As with every year, the 2018 legislative session will impact education in West Virginia in a variety of ways. Today, we want to bring to your attention two bills that will make minor – but important – changes in the way schools operate, both of which were signed by the governor last week. The first is Senate Bill 244, related to possession of deadly weapons on school grounds or at school activities. The second is Senate Bill 465, relating to mandatory reporting of child abuse and neglect. We will summarize below some of the key changes these bills make.

Senate Bill 244

Senate Bill 244 amended Section 61-7-11a of the code, which limits possession of deadly weapons on the premises of educational facilities. Prior to this year, included among Section 61-7-11a’s prohibitions was a prohibition against possessing any deadly weapon “at a school-sponsored function.” Following the amendment this year, Section 61-7-11a would prohibit possession of a deadly weapon “[a]t a school-sponsored function that is taking place in a specific area that is owned, rented, or leased by the West Virginia Department of Education, the West Virginia Secondary Schools Activities Commission, a county school board, or local public school for the actual period of time the function is occurring.” The bill’s lead sponsor, Senator Mike Azinger (R-Wood) said this amendment was intended to clarify if a school is simply using property, otherwise lawful possession on that property would not be made unlawful. If, however, the property is owned or is being rented or leased by the school, possession is prohibited.

Senate Bill 244 also changed an exception that permits possession of a deadly weapon in a vehicle on school grounds. Prior to the amendment, Section 61-7-11a permitted individuals who are at least 21 years old and who hold a valid concealed handgun permit to have a handgun “in a motor vehicle in a parking lot, traffic circle, or other areas of vehicular ingress or egress to a public school” only if the handgun is “out of view from persons outside the vehicle, the vehicle is locked, and the handgun is in a locked trunk, glove box or other interior compartment or in a locked container securely fixed to the vehicle.” The amendment changes this exception to state if the vehicle itself is locked the handgun may be stored in an unlocked “glove box or other interior compartment.” Senate Bill 244 takes effect June 8, 2018.

Senate Bill 465

Senate Bill 465, intended to simplify and strengthen the mandatory reporting requirements for mandatory reporters, makes several important changes to Code Section 49-2-803 of which educators should be aware. First, former Section 49-2-803(b) had provided separate requirements for reporting a disclosure from a credible witness regarding sexual abuse or sexual assault of a child, and had required a report to be made within 48 hours.

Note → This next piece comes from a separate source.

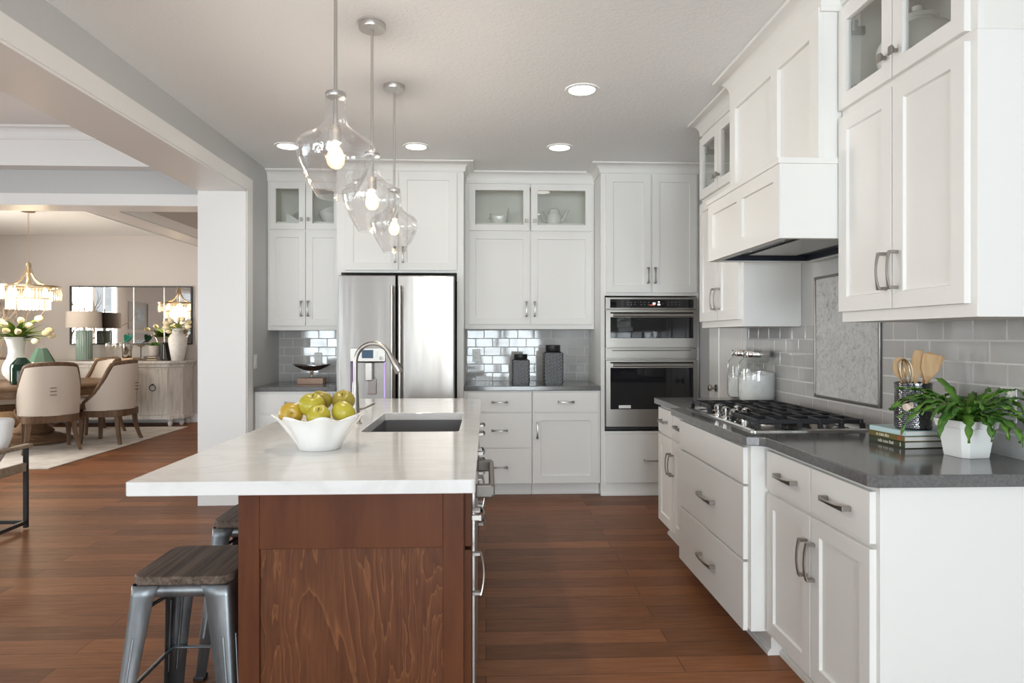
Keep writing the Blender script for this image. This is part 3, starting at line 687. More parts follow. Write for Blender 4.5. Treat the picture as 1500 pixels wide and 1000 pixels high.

Section 49-2-803(b) has been deleted by Senate Bill 465. The obvious intent of the deletion was to require that all reports of abuse or neglect – regardless of how disclosed – be made within 24, not 48 hours.

The more interesting deletion made by Senate Bill 465 is that of former Section 49-2-803(c). Former Section 49-2-803(c) had imposed certain requirements on mandatory reporters to report circumstances of sexual contact, sexual intercourse and sexual intrusion occurring between individuals on school premises or school buses, unless the contact was consensual between students capable according to applicable law of consenting to such contact. Section 49-2-803(c) had permitted teachers to report such contact to a principal, assistant principal or similar person in charge, but required that any report be made within 24 hours.

It was clearly the intent in deleting former Section 49-2-803(c) to eliminate the option for teachers to report such contact to principals, assistant principals or other persons in charge. Senate Bill 465 does add to Section 49-2-803(a) that a mandatory reporter “who has reasonable cause to suspect that a child is neglected or abused, including sexual abuse or sexual assault . . .” must make an appropriate report. As a result, Senate Bill 465 does not eliminate the requirement that teachers report conduct constituting sexual assault, as that term is defined by the code, and teachers must still determine whether sexual contact between two students is consensual according to the code. Senate Bill 465 just has the effect of removing the language that made that explicit in Section 49-2-803.

Finally, Senate Bill 465 made two other small changes to Section 49-2-803. First, it removed language requiring that law enforcement notify the parents, guardians or custodians of students made the subject of a report within 24 hours. Second, it added a new Section 49-2-803(d), which reiterates that no individual under the age of 18 is a mandatory reporter. Senate Bill 465 takes effect June 5, 2018.